Tuesday, March 3, 2009

Hidden maneater


Eat your heart out. I am a gorgeous, young, intelligent woman who can offer anyone and everyone an entertaining evening with my winsome wit and my moving memories. No more am I the insecure teenager I once was, I have dropped that aura and took upon myself the presence of a strong willed queen, the queen of my life and no mortal man can stop me from doing what I want.

Where do I get this unstoppable feeling of self-satisfaction? It’s me. I wake up every morning I look in the mirror and I think, "what a gorgeous woman." I know there is more to me then the stupendous figure and the glorious goddess face that I have been given and so that is why I wear a mask.

Every morning without fail I put my mask on, or more like I take gobs of make up and smear it on.
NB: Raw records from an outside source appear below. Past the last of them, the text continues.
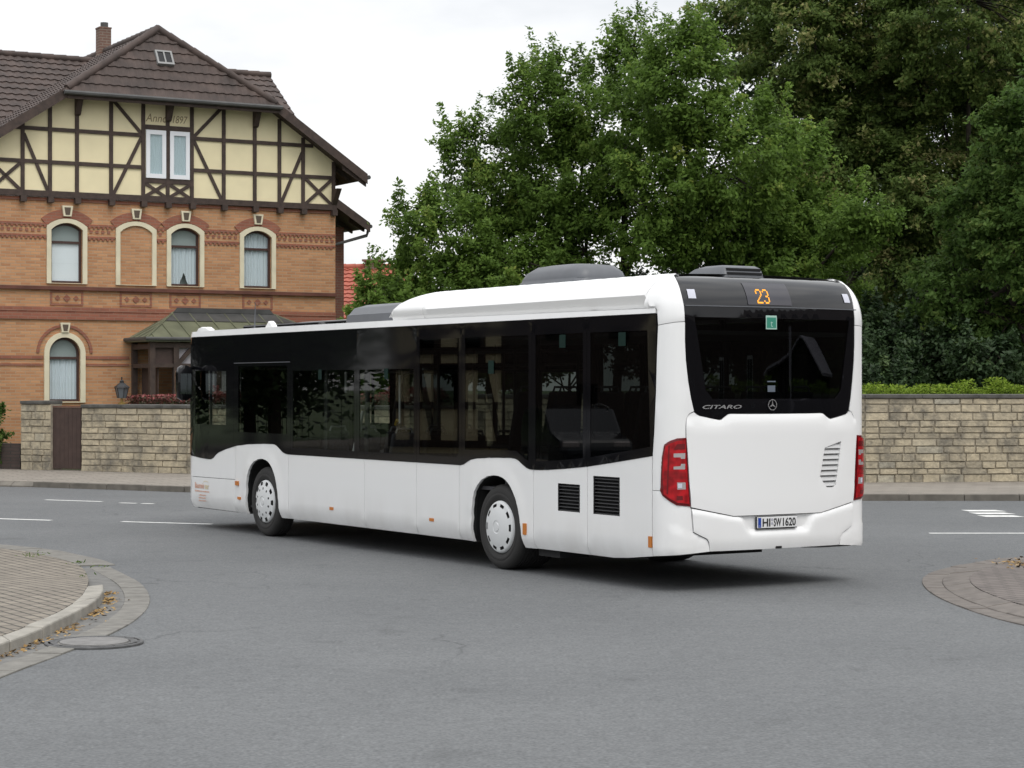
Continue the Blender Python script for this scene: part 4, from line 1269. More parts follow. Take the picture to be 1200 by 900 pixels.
ARCH_R = [(8.246, 0.28), (8.25, 0.46), (8.262, 0.65), (8.285, 0.77), (8.32, 0.86), (8.39, 0.935), (8.48, 0.998), (8.61, 1.043), (8.752, 1.058), (8.86, 1.053), (8.95, 1.033), (9.04, 0.99), (9.114, 0.93), (9.18, 0.85), (9.232, 0.765), (9.27, 0.67), (9.30, 0.55), (9.326, 0.42), (9.345, 0.28)]
G = 0.0035
def skirt_panel(a, b, bump_arch=None):
    P = []
    top = lower(a + G, b - G)
    bot = [(a + G, 0.282), (b - G, 0.282)]
    if bump_arch: bot = [(a + G, 0.282)] + bump_arch + [(b - G, 0.282)]
    return bot + top[::-1]
def flare(arch):          # the wheel-arch lip stands a little proud
    A = np.array(arch)
    def f(u, v):
        d = np.min(np.hypot(A[:, 0] - u, A[:, 1] - v))
        return 0.018 * math.exp(-(d / 0.10) ** 2) if v < 1.2 else 0.0
    return f
sides = [(lambda P: P), mir]
SEAMS = [0.205, 1.74, 3.45, 5.62, 6.945, 7.955, 9.548, 10.60, 11.755]
# driver's corner: upper and lower flap split by a seam
front_low = [(0.205 + G, 0.290), (1.74 - G, 0.285), (1.74 - G, 0.742), (0.205 + G, 0.732)]
front_up = [(0.205 + G, 0.739), (1.74 - G, 0.749)] + lower(0.205 + G, 1.74 - G)[::-1]
for m in sides:
    bp([m(front_low)], "flap_panel", M['bus_white']); bp([m(front_up)], "side_panel", M['bus_white'])
    bp([m(skirt_panel(1.74, 3.45, ARCH_F))], "arch_panel", M['bus_white'], 0.07, offf=(flare(ARCH_F) if m is not mir else None))
    bp([m(skirt_panel(7.955, 9.548, ARCH_R))], "arch_panel", M['bus_white'], 0.07, offf=(flare(ARCH_R) if m is not mir else None))
    for a, b in ((3.45, 5.62), (5.62, 6.945), (6.945, 7.955)): bp([m(skirt_panel(a, b))], "side_panel", M['bus_white'])
GA = [(10.047, 0.724), (10.451, 0.724), (10.451, 1.018), (10.047, 1.018)]
GB = [(10.72, 0.724), (11.182, 0.724), (11.182, 1.122), (10.72, 1.122)]
def tail_skirt(a, b):
    top = lower(a + G, b - G)
    return ([(a + G, 0.286), (b - G, 0.286)] if b < 11 else [(a + G, 0.288), (11.02, 0.286), (11.3, 0.305), (b - G, 0.352)]) + top[::-1]
bp([tail_skirt(9.548, 10.60)], "engine_flap", M['bus_white'], holes=[[GA]]); bp([tail_skirt(10.60, 11.755)], "engine_flap", M['bus_white'], holes=[[GB]])
bp([mir(tail_skirt(9.548, 10.60))], "engine_flap", M['bus_white']); bp([mir(tail_skirt(10.60, 11.755))], "engine_flap", M['bus_white'])
for gp in (GA, GB):
    x0, x1, z0, z1 = gp[0][0], gp[1][0], gp[0][1], gp[2][1]
    mb = MB(); n = int((z1 - z0) / 0.034)
    mb.box(x0 - .02, x1 + .02, 0.05, 0.06, z0 - .02, z1 + .02)
    for k in range(n):
        z = z0 + (k + .5) * (z1 - z0) / n
        mb.hexa([(x0, 0.004, z - .012), (x1, 0.004, z - .012), (x1, 0.03, z + .006), (x0, 0.03, z + .006), (x0, 0.006, z - .008), (x1, 0.006, z - .008), (x1, 0.032, z + .010), (x0, 0.032, z + .010)])
    for t in (0.0, 1.0):
        xx = x0 + t * (x1 - x0); mb.box(xx - .008, xx + .008, 0.002, 0.03, z0, z1)
    bpart(mb, "side_grille", M['grille'], None)

# dark inner shell behind all panel gaps
mb = MB()
inner_side = [(0.0, 0.34)] + [(a, max(z, 0.34)) for a, z in ARCH_F] + [(a, max(z, 0.34)) for a, z in ARCH_R] + [(AC, 0.45), (AC, 1.6), (12.2, 1.6), (11.7, 1.30), (9.7, 1.10), (9.3, 1.12), (8.9, 1.20), (8.3, 1.17), (7.9, 1.08), (3.4, 1.08), (3.0, 1.2), (2.2, 1.18), (1.2, 1.0), (0.0, 0.98)]
for m in sides: panel(mb, m(inner_side), S, 0.25, -0.045, 0.015)
for a in SEAMS[1:-1] + [0.12, 4.5, 11.80]:
    for m in sides:
        panel(mb, m([(a - .045, 1.12), (a + .045, 1.12), (a + .045, 2.85), (a - .045, 2.85)]), S, 0.2, -0.03, 0.03, pz=pz)
    a2 = a
bpart(mb, "inner_frame", M['bus_inner'], None)

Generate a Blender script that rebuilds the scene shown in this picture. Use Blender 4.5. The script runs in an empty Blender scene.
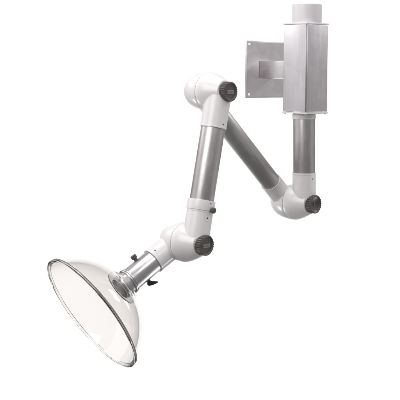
import bpy, bmesh, math, random
from mathutils import Vector, Matrix, noise

random.seed(7)
scene = bpy.context.scene
col = scene.collection
R = math.radians

# ------------------------------------------------------------------ camera, world, lamps, exposure
S_PX = 0.00345          # metres per photo pixel at the depth of the column
DIST = 3.5              # camera to column
EYE = 70                # photo row of the eye level
cam_d = bpy.data.cameras.new("camera")
cam = bpy.data.objects.new("camera", cam_d)
col.objects.link(cam)
cam.location = (0, -DIST, 0)
cam.rotation_euler = (R(90), 0, 0)
cam_d.sensor_width = 36
cam_d.lens = 36 * DIST / (400 * S_PX)
cam_d.shift_y = -(200 - EYE) / 400
cam_d.clip_end = 100
scene.camera = cam

world = bpy.data.worlds.new("World")
scene.world = world
world.use_nodes = True
bg = world.node_tree.nodes["Background"]
wt = world.node_tree
geo = wt.nodes.new("ShaderNodeTexCoord")
sep = wt.nodes.new("ShaderNodeSeparateXYZ")
wr = wt.nodes.new("ShaderNodeMapRange")
wr.inputs["From Min"].default_value = -0.5
wr.inputs["From Max"].default_value = 0.6
wr.inputs["To Min"].default_value = 0.17        # dim studio floor
wr.inputs["To Max"].default_value = 0.36        # pale studio ceiling
wt.links.new(geo.outputs["Generated"], sep.inputs[0])
wt.links.new(sep.outputs["Z"], wr.inputs["Value"])
wt.links.new(wr.outputs[0], bg.inputs[1])
bg.inputs[0].default_value = (1.0, 0.985, 0.985, 1)

def area(name, loc, target, sx, sy, power, colr=(1, 1, 1)):
    d = bpy.data.lights.new(name, 'AREA')
    d.shape = 'RECTANGLE'
    d.size, d.size_y, d.energy, d.color = sx, sy, power, colr
    o = bpy.data.objects.new(name, d)
    col.objects.link(o)
    o.location = loc
    o.rotation_euler = (Vector(target) - Vector(loc)).to_track_quat('-Z', 'Y').to_euler()
    return o

area("key_softbox_light", (-1.35, -2.3, 0.95), (0, 0, -0.35), 1.6, 1.7, 34)
area("top_softbox_light", (-0.1, -0.5, 1.9), (0, 0, -0.3), 2.0, 1.2, 25)
area("upper_softbox_light", (1.35, -2.2, 1.75), (0.15, 0, -0.3), 0.7, 0.9, 11)
area("side_softbox_light", (-2.5, -0.1, -0.1), (0.3, 0, -0.2), 1.8, 2.0, 6.4)
area("dim_side_softbox_light", (2.6, -0.1, 0.0), (0.3, 0, -0.2), 1.8, 2.0, 2.2)

for wx in (-3.0, 3.0):
    for wz, wp in ((1.7, 73), (-2.7, 83)):
        area("backdrop_wash_light", (wx, 0.9, wz), (wx * 0.10, 4.2, -0.85 + (wz + 0.5) * 0.15), 1.2, 1.2, wp)

scene.view_settings.view_transform = 'Standard'
scene.view_settings.look = 'None'
scene.view_settings.exposure = 0
scene.view_settings.gamma = 1
scene.cycles.max_bounces = 16
scene.cycles.transmission_bounces = 14
scene.cycles.glossy_bounces = 6
scene.cycles.caustics_refractive = True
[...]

In the evening I wash it off and I peel off the added fat that gives me girth and gives me the pinch able juiciness that is not really my face.

Yes I know that the campus forbids students to wear masks but they were so shocked by my stunning beauty that they forced me to put this brown bag over my head. Well that is what it looks like to me. My ordinary face that I put on in the morning holds no glory, no stunning quality that the original does.

It’s a good thing that I know that beneath the grease and the dull brown wig that crowns my head is the true beautiful me. The effects of this cover up have saved girls from my stealing their boyfriends, crushes and even husbands with my stunning charms.

Men have trailed me since I was a child. I worked hard to make myself ugly in a practical way. I shaved my head when I was five, I stopped wearing deodorant when I was twelve and now I have taken to putting on the fake wears of the world that so many girls use to make themselves beautiful.

But I think I am going to quit. I am tired of being judged by this ugly face I am forced to wear. The pretense I put on insults those around me. Everyone knows the gorgeous face and figure that I hide so well under baggy hoodies and the padded gullet that I am wear to add girth to my amazing figure is fake. I can't hide any longer what everyone wants to see.

This dark and dismal place called Rexburg deserves to see the beauty that is me. Even if men begin to trail me at least they will be happy while drooling after me and licking the ground I walk on and caressing the tissues I use to blow my nose with.

I am sick of being dumped and receiving uninterested flirtations from men because of the practical face I use to hide the glorious me. No longer will I do this I won't stand to be looked down on, frowned upon, brutalized and judged.

Who can brow beat beauty? Who would dare to turn me down or ignore me if I were take off this mask? The answer is simple: no one.